RECORD EXCERPTS
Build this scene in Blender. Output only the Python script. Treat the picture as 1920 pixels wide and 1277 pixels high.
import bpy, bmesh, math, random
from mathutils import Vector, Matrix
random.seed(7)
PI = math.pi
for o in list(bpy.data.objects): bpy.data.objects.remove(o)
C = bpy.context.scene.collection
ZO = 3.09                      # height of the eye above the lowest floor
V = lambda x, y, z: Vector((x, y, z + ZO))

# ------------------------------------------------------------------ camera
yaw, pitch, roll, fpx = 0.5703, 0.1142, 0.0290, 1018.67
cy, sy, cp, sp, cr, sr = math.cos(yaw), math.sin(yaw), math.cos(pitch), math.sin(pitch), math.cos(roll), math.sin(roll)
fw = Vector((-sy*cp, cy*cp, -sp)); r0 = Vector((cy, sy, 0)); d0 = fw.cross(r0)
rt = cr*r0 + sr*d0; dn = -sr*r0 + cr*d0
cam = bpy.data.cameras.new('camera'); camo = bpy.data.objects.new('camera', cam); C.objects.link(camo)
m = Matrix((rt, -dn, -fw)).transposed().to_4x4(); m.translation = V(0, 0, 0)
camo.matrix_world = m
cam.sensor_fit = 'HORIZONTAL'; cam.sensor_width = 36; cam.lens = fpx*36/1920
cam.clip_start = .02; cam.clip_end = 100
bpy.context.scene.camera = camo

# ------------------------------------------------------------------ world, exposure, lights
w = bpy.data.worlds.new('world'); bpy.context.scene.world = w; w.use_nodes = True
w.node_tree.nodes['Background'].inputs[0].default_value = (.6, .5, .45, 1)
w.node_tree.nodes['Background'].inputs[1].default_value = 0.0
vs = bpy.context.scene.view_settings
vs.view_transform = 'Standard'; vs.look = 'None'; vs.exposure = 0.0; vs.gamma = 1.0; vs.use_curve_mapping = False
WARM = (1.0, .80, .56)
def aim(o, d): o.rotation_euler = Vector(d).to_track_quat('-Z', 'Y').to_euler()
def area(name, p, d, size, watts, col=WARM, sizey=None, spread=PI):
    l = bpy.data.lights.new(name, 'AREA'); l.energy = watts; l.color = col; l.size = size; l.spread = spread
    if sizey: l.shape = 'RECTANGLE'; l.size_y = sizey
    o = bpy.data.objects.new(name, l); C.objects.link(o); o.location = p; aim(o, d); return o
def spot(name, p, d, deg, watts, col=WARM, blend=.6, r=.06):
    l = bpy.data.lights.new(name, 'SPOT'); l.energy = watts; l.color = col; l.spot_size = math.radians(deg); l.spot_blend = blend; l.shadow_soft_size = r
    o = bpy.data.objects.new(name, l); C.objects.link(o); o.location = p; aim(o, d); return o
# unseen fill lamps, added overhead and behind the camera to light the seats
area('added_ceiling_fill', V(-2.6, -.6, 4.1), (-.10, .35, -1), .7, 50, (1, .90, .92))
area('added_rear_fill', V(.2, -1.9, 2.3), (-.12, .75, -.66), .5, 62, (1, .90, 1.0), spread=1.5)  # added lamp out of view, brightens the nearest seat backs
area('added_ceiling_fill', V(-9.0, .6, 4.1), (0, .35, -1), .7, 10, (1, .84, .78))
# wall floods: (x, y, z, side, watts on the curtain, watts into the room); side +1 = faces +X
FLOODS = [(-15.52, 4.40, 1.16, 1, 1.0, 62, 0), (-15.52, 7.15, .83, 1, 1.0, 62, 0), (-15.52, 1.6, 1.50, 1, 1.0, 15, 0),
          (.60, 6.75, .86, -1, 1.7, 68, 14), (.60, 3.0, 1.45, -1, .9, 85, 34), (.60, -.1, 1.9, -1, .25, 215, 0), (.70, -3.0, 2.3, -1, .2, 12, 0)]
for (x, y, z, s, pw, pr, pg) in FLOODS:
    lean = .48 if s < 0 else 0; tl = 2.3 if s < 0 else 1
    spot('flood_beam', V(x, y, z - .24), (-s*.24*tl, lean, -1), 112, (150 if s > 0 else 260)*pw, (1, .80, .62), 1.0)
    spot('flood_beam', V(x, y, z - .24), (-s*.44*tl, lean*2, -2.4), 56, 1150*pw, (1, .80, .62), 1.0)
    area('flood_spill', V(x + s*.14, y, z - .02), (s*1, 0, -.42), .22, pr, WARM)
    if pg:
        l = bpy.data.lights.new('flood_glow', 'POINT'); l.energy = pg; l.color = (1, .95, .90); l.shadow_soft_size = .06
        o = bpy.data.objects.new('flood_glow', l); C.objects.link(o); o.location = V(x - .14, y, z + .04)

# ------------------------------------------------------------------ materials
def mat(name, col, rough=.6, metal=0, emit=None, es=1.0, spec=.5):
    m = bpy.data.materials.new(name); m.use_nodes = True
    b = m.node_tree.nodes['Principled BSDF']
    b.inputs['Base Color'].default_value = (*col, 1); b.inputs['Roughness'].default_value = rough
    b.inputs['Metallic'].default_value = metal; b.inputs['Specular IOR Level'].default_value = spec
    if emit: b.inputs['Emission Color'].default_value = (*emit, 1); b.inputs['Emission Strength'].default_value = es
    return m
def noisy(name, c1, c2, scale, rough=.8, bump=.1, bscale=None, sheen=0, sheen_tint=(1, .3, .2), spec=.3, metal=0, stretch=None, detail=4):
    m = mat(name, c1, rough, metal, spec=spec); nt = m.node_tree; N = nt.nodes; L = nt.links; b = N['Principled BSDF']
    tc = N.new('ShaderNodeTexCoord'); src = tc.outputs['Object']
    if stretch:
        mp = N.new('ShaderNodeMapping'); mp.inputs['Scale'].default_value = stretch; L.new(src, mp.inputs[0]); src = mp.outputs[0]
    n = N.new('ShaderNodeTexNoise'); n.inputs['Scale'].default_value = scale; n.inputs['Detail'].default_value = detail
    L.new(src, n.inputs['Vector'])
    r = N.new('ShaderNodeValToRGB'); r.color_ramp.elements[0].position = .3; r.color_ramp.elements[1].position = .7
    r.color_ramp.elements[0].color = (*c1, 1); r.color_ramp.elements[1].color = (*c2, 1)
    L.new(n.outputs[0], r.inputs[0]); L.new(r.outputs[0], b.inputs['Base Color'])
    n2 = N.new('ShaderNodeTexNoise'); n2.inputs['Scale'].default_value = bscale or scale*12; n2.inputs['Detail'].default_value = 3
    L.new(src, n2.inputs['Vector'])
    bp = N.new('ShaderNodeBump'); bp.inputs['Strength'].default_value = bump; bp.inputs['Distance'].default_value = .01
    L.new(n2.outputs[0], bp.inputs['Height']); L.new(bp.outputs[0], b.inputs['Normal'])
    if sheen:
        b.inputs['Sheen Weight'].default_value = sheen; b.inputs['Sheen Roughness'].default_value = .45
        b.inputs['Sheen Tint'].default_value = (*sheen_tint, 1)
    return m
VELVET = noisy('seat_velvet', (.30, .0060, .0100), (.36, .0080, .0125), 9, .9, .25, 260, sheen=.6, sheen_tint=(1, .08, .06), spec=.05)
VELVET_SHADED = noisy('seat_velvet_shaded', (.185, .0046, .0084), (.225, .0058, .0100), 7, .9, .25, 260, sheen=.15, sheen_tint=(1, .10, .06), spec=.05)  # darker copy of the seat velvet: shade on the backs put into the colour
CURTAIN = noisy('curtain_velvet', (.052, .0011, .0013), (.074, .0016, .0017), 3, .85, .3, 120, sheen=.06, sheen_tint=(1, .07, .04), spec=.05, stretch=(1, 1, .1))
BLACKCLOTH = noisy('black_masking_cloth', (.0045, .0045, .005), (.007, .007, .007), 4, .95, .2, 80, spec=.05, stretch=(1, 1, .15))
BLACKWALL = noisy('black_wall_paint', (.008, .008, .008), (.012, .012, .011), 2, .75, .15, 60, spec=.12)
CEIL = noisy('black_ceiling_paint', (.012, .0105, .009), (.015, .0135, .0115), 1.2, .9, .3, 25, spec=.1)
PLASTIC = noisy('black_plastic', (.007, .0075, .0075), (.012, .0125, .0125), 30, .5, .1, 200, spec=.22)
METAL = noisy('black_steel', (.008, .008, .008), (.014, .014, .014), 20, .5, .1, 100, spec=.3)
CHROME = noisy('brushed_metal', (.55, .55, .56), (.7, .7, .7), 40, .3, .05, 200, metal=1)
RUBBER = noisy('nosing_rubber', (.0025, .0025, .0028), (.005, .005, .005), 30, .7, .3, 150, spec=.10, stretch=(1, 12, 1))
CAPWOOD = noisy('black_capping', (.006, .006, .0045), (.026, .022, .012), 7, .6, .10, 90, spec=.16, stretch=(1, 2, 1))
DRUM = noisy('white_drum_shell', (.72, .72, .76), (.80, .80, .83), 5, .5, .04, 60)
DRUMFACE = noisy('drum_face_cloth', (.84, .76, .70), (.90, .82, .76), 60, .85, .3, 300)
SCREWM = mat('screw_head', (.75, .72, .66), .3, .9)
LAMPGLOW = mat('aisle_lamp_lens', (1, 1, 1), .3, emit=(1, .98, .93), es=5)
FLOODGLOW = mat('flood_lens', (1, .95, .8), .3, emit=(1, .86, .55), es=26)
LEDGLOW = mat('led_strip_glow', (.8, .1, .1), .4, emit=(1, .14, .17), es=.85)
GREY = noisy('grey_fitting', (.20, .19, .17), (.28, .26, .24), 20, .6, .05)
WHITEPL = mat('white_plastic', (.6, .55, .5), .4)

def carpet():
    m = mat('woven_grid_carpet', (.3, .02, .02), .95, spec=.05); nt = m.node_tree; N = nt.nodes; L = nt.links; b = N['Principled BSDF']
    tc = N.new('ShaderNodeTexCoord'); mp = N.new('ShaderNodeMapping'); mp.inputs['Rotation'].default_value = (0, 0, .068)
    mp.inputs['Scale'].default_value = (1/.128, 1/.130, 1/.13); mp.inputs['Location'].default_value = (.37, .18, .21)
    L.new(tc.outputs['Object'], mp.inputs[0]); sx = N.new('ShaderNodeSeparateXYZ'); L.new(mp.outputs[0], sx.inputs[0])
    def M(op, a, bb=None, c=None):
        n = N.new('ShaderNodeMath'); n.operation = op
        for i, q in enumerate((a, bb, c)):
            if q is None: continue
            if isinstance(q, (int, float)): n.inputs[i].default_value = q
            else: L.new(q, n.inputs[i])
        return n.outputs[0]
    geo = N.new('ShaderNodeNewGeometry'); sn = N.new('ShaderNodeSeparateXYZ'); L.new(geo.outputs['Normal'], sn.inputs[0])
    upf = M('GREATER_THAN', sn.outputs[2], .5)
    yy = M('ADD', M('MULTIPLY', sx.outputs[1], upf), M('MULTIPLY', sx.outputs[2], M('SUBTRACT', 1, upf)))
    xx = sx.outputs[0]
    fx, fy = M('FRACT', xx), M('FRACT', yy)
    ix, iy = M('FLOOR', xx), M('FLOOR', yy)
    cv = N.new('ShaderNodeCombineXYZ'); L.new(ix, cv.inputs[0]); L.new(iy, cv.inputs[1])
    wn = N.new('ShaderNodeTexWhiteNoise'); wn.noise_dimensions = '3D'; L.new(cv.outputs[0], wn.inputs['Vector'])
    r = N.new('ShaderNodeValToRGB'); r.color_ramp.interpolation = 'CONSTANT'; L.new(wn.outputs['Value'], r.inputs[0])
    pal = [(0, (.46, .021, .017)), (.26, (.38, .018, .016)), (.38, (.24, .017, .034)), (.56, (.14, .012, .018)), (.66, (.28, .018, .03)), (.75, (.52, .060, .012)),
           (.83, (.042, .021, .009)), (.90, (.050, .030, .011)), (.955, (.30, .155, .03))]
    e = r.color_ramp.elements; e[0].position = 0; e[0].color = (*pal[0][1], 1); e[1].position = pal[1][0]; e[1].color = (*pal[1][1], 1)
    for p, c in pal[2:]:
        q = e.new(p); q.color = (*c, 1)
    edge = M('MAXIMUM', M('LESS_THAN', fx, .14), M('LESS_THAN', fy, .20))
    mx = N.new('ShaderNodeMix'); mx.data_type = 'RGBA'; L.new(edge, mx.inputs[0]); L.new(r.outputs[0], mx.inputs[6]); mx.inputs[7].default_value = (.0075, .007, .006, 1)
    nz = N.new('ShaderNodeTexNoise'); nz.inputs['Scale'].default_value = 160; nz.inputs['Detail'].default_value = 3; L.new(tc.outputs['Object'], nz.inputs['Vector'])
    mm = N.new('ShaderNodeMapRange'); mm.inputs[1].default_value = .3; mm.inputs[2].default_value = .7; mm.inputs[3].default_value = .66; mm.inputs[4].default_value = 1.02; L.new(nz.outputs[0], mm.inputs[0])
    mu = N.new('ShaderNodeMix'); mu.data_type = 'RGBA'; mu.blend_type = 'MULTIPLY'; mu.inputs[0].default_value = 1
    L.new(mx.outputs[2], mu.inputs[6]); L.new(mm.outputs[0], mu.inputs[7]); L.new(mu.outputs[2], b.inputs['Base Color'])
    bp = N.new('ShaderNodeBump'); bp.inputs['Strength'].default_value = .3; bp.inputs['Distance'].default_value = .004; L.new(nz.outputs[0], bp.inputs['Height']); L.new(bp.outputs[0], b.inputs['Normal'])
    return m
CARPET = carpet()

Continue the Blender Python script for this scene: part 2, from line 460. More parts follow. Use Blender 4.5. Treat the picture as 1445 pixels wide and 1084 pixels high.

YOUR GOAL
Your task is to gather every line with the word "Python" and copy it.

RESPONSE TO THIS TASK
Build this scene in Blender. Output only the Python script. Treat the picture as 1920 pixels wide and 1277 pixels high.
Continue the Blender Python script for this scene: part 2, from line 460. More parts follow. Use Blender 4.5. Treat the picture as 1445 pixels wide and 1084 pixels high.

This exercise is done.